Sep 21, 2006 13:22
As usual, the hours at the end of the week, are nothing like they seemed at the begining of the week. I think I've reached a point where I no longer can get annoyed about this, as it has been pounded into my head that I am not a supervisor, I am meerly a pawn. I really think I'm finally just fine with this. Which allows me to better decide on the whole "Migrate, Mutate, or Die" thing. Mutate generally works for me, you know "God love the flexible for they don't get bent out of shape" and all?
So, to reduce my self inflicted stress level a bit, I'm just going to do the following...
When it comes to work, when they tell me where they need me to be, I'll either tell them I will be there, or I will not be there. The only time I will get stressed out is when I do not have enough hours to actually afford to get ahead in life at all. I feel I need to clear $400 per week just to stay out of the red, so in order to do that, I'm becoming more flexible. I'm only going to turn down work if I have something important scheduled.

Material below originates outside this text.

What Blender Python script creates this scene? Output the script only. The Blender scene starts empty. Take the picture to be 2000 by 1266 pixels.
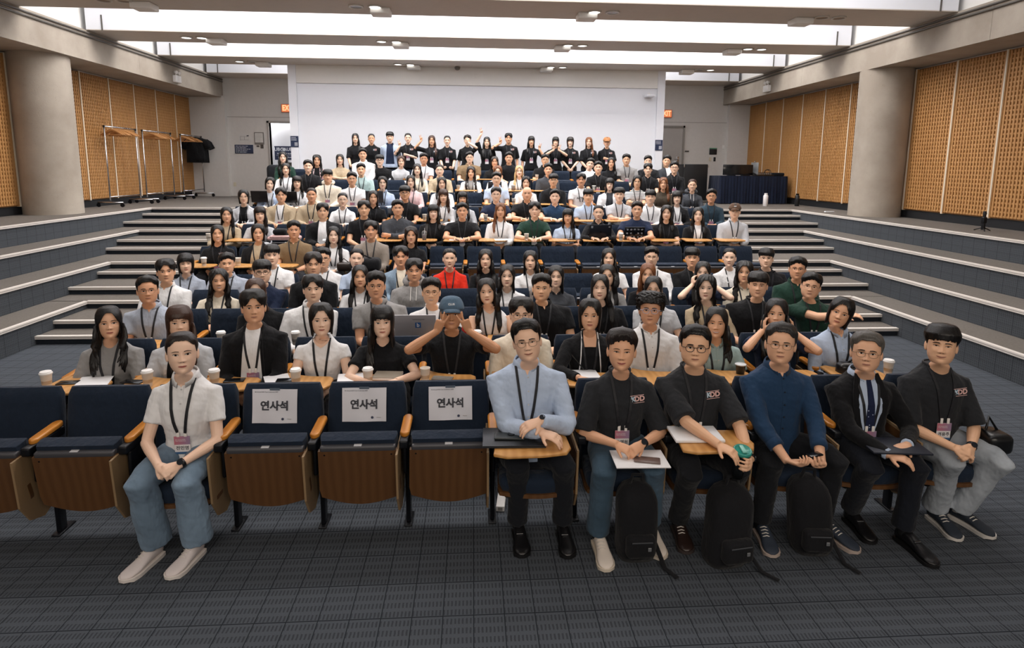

I'm also going to keep a change of clothes in my truck and some deoderant and some cologne, for those moments I have to be somewhere soon after work.
I'm going to keep my planner with me at all times, so I have a clear view of my schedule easily. Also I am going to use my lunches and breaks to study my ass off and get my Life license.
The first spare $35 I have is going to get my fingerprints, and the first $100 I have is going to get my mortgage broker license again.
I have to focus on money now that the close of camp season is here.
I have to focus on life production instead of slack production!!!
The bottom line is at the end of the month, if I don't have the cash, I don't eat the cookies!!! (And god knows I love eating cookies!!!)